### Exercise prompt:
Going from the top of the data below, give again each line through the one containing "MB().box(-sx * .15, sx", both ends kept.

━━━━━━━━━━

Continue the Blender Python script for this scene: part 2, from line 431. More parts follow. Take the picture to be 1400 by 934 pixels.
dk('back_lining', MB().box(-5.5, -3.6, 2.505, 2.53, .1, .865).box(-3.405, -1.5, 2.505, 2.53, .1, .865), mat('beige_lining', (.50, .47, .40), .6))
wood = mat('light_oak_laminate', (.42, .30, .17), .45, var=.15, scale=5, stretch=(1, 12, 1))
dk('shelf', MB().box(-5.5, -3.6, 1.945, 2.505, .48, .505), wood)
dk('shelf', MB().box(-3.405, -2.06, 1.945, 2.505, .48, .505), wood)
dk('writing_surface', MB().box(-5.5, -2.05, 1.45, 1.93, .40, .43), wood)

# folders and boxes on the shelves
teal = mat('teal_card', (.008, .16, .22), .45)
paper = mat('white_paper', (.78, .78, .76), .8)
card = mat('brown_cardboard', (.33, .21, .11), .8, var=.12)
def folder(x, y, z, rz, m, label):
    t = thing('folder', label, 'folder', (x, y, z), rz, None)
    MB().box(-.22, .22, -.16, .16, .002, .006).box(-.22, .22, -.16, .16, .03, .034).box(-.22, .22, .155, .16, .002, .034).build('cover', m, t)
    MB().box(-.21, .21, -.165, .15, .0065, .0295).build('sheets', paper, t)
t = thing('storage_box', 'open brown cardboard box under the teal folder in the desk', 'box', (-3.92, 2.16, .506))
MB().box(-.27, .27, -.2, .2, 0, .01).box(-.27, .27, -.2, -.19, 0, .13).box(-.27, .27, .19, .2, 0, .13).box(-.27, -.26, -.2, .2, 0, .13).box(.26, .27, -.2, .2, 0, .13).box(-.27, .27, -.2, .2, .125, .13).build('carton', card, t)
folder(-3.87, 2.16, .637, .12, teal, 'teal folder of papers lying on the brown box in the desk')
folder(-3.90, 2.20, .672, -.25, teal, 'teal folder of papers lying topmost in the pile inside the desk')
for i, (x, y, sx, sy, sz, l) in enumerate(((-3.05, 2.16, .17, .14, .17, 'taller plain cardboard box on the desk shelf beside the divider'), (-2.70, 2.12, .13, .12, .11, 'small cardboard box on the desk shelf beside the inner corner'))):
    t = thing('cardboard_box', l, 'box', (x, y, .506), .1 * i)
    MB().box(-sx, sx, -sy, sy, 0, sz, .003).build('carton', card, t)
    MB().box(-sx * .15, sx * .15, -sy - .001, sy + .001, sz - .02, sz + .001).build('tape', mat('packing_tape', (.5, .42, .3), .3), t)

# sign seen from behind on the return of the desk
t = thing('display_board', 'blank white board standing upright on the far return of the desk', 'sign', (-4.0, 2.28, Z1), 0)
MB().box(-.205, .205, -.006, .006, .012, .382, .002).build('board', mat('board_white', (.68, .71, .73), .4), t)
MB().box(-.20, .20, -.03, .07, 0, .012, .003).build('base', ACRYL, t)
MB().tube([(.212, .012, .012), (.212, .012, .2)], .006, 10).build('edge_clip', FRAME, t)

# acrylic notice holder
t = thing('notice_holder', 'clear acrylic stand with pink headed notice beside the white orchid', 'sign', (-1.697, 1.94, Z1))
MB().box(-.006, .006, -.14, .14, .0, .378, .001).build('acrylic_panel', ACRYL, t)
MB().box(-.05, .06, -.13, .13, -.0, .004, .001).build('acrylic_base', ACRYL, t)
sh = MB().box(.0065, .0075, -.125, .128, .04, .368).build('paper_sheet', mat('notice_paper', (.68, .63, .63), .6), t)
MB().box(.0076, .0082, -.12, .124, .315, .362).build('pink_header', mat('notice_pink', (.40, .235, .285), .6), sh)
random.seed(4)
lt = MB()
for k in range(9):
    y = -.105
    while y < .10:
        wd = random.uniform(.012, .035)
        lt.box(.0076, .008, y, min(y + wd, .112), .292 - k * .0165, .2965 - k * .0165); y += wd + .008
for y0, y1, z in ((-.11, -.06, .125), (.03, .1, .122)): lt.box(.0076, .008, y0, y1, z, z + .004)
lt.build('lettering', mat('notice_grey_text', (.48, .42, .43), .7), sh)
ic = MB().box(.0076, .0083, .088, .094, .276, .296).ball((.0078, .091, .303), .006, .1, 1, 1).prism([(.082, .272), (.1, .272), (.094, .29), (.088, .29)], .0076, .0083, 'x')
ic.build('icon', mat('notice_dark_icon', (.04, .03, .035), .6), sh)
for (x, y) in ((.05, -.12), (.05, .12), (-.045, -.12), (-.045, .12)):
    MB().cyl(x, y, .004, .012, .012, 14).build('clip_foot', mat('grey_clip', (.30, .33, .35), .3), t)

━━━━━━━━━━

### Output for this exercise:
Continue the Blender Python script for this scene: part 2, from line 431. More parts follow. Take the picture to be 1400 by 934 pixels.
dk('back_lining', MB().box(-5.5, -3.6, 2.505, 2.53, .1, .865).box(-3.405, -1.5, 2.505, 2.53, .1, .865), mat('beige_lining', (.50, .47, .40), .6))
wood = mat('light_oak_laminate', (.42, .30, .17), .45, var=.15, scale=5, stretch=(1, 12, 1))
dk('shelf', MB().box(-5.5, -3.6, 1.945, 2.505, .48, .505), wood)
dk('shelf', MB().box(-3.405, -2.06, 1.945, 2.505, .48, .505), wood)
dk('writing_surface', MB().box(-5.5, -2.05, 1.45, 1.93, .40, .43), wood)

# folders and boxes on the shelves
teal = mat('teal_card', (.008, .16, .22), .45)
paper = mat('white_paper', (.78, .78, .76), .8)
card = mat('brown_cardboard', (.33, .21, .11), .8, var=.12)
def folder(x, y, z, rz, m, label):
    t = thing('folder', label, 'folder', (x, y, z), rz, None)
    MB().box(-.22, .22, -.16, .16, .002, .006).box(-.22, .22, -.16, .16, .03, .034).box(-.22, .22, .155, .16, .002, .034).build('cover', m, t)
    MB().box(-.21, .21, -.165, .15, .0065, .0295).build('sheets', paper, t)
t = thing('storage_box', 'open brown cardboard box under the teal folder in the desk', 'box', (-3.92, 2.16, .506))
MB().box(-.27, .27, -.2, .2, 0, .01).box(-.27, .27, -.2, -.19, 0, .13).box(-.27, .27, .19, .2, 0, .13).box(-.27, -.26, -.2, .2, 0, .13).box(.26, .27, -.2, .2, 0, .13).box(-.27, .27, -.2, .2, .125, .13).build('carton', card, t)
folder(-3.87, 2.16, .637, .12, teal, 'teal folder of papers lying on the brown box in the desk')
folder(-3.90, 2.20, .672, -.25, teal, 'teal folder of papers lying topmost in the pile inside the desk')
for i, (x, y, sx, sy, sz, l) in enumerate(((-3.05, 2.16, .17, .14, .17, 'taller plain cardboard box on the desk shelf beside the divider'), (-2.70, 2.12, .13, .12, .11, 'small cardboard box on the desk shelf beside the inner corner'))):
    t = thing('cardboard_box', l, 'box', (x, y, .506), .1 * i)
    MB().box(-sx, sx, -sy, sy, 0, sz, .003).build('carton', card, t)
    MB().box(-sx * .15, sx * .15, -sy - .001, sy + .001, sz - .02, sz + .001).build('tape', mat('packing_tape', (.5, .42, .3), .3), t)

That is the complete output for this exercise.